**What this task involves**
Count lines holding the word "Blender". Only the number is wanted.

**Records supplied**
|---|

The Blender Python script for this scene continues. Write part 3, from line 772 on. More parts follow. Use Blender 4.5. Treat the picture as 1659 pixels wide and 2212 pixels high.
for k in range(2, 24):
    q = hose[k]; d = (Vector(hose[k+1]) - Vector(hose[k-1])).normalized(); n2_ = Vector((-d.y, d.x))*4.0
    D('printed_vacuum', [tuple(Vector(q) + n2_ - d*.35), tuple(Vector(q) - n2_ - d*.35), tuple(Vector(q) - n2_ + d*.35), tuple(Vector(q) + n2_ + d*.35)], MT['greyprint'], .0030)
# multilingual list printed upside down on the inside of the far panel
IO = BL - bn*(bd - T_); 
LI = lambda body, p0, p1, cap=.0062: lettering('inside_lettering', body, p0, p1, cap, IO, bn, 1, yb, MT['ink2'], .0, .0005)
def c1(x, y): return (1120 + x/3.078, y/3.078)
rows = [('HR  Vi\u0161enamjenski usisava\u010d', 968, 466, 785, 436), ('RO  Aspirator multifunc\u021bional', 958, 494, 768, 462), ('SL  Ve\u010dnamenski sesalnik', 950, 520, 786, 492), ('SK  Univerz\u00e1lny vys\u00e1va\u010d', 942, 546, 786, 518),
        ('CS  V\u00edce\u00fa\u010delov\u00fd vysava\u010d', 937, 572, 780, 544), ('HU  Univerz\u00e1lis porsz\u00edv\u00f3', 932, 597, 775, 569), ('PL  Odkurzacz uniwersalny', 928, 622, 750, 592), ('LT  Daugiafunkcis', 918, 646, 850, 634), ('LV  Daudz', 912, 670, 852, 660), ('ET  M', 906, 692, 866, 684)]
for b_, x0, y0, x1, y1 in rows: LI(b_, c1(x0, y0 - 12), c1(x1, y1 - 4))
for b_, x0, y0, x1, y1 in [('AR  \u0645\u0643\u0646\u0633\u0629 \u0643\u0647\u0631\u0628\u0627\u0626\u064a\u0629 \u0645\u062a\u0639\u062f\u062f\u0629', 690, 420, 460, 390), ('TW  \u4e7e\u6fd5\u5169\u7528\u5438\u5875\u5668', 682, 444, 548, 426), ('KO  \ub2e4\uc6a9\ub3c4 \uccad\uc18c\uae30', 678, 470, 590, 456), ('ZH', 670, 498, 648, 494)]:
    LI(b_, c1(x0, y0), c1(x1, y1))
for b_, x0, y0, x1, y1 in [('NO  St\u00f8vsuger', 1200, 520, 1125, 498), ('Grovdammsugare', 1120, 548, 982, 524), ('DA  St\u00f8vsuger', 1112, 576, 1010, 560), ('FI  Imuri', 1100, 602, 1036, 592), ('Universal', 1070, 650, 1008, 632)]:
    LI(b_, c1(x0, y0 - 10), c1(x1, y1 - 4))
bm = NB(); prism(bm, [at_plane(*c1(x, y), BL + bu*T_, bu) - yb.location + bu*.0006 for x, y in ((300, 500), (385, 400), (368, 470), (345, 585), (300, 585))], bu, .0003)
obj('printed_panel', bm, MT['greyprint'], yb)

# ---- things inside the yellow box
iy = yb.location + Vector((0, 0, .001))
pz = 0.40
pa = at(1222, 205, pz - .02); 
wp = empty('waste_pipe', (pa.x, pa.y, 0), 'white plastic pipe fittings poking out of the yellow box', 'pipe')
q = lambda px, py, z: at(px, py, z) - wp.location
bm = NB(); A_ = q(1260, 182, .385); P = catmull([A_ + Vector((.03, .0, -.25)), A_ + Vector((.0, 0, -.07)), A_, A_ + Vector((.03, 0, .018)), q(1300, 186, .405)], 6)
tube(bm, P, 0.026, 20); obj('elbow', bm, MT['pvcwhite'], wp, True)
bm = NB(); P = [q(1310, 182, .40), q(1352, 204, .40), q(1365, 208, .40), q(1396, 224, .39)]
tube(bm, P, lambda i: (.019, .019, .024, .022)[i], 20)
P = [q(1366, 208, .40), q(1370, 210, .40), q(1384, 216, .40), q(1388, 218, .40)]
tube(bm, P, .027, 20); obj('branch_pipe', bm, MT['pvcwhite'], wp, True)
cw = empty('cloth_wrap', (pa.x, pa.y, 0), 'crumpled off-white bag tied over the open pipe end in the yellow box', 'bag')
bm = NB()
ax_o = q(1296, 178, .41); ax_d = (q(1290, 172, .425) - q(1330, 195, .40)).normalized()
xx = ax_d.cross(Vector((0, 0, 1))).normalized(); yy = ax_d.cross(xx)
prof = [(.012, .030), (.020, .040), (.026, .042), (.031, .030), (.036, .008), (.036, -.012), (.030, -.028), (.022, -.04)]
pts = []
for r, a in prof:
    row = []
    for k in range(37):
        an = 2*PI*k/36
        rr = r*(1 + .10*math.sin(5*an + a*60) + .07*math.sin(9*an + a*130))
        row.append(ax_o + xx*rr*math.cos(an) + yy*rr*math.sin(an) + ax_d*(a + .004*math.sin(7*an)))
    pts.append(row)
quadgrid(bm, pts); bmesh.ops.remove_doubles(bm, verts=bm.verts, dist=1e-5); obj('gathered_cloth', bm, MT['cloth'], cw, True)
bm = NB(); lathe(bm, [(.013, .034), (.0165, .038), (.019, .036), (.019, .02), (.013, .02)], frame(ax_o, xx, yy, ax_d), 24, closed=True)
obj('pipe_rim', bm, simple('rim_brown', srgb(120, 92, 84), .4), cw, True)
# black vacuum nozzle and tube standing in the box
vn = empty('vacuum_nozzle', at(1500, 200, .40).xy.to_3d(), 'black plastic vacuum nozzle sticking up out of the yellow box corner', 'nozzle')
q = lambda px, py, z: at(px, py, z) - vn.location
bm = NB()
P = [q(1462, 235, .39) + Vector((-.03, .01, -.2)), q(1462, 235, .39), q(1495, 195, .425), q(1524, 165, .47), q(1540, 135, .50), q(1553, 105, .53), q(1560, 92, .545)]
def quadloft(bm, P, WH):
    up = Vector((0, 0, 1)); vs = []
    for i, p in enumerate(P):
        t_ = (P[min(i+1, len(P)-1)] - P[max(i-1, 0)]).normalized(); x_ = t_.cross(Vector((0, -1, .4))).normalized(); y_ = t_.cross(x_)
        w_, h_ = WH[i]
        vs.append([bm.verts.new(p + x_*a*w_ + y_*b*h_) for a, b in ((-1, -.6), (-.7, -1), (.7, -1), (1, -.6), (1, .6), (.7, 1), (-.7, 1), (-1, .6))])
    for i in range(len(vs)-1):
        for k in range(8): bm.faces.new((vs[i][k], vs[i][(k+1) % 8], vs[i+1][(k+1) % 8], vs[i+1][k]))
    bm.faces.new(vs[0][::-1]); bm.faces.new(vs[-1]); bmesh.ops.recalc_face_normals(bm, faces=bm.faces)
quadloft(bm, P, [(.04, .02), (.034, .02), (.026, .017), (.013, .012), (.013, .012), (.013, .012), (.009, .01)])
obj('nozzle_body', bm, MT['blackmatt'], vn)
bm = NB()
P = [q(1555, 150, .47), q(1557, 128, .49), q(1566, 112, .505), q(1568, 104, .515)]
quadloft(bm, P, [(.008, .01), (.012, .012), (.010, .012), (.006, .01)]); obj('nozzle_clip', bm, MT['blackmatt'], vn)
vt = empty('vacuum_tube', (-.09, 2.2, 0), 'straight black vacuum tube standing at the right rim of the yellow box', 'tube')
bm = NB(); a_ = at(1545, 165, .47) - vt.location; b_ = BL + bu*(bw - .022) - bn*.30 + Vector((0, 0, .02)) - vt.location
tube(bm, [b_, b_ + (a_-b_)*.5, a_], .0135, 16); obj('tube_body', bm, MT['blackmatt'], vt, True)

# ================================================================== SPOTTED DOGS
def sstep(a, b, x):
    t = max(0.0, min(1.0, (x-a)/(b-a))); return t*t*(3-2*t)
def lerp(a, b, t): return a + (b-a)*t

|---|

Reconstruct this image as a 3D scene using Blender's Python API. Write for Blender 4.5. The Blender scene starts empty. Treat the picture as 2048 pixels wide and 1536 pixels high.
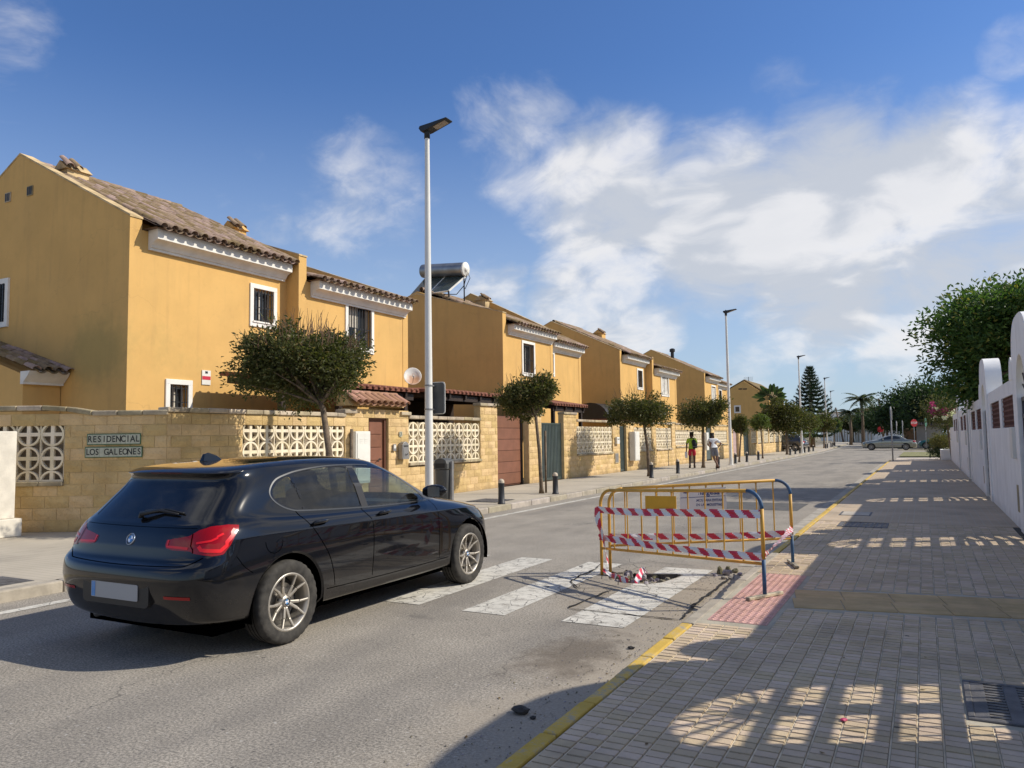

|---|

**Exercise result**
2